We are not only going to deal with the
grief for relatives or friends, but also we will deal with our personal grief,
at the moment we realize we can become seriously sick or we are getting older,
and we are losing our health and strengths.
Death, getting old, unexpected accidents
are part of life, they are so closed to us that we cannot see them, until they
suddenly come to our lives.
This experience is personal and unique,
there are no proper ways of recipes to resolve pain and sorrow easily, in fact,
we have the right to demand respect to our own mourning process, no one else
can live it on our behalf, and nobody knows how we are actually feeling, and
the meaning that the person who passed away has to us.
Because even if this person is no longer
physically among us, we still love this person and that remains till the end of
our days, along with the experiences and memories we shared with him or her.
I dislike when someone tries to teach me
what to do or not to during mourning, or which is going to be worst moment of
the process, like if there’s an expertise for it.
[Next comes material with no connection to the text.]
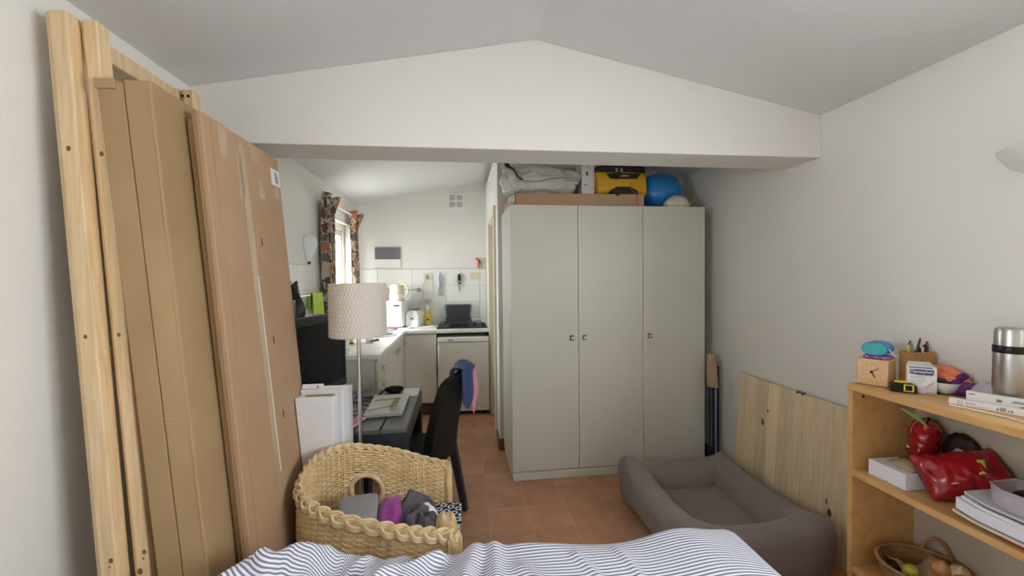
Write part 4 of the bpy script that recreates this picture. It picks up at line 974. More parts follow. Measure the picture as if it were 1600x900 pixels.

The best thing we can do is
just listen to the other person, and provide care and companion during this
process, without judging.
However, I can share from my experience
what has been useful for me, hoping it can help someone who can be currently
facing the same process:
-
Live actively your mourning
process, I don’t avoid crying or talking about my lose if I want to, I try to
choose the appropriate time and person, but it’s not a totally rational
process, so if one day you’re driving and you need to stop by the cemetery and
visit the tomb and cry, or if you need to yield, just go ahead and do it, it’s
a completely normal reaction.
-
Face the pain, deal with it,
suffer, it’s the best moment to do it, express it freely.
-
Support from friends and
relatives becomes really important as part of healing process
-
Don’t lose yourself in the
grief process, try to eat, do exercises or activities that will help you to get
back to your life. I’m doing it little by little, not pushing too hard, but
with daily effort.
-
Loss will remain, no matter how
much time passes, however memories and good experiences will survive too. Hold
in them, they will keep this person alive in your hearth for a lifetime.
Life won’t be the same again, I know. But
yesterday I was a different person of who I am today, that means change is part
of life, even we need strong experience to get conscious of that. I don’t have
the whole picture of a mourning process yet, but I can tell that never in my 30
years old, I have felt so human, so sensitive, so addressed into human reality,
and I have never valued my life in the way I’m doing it now.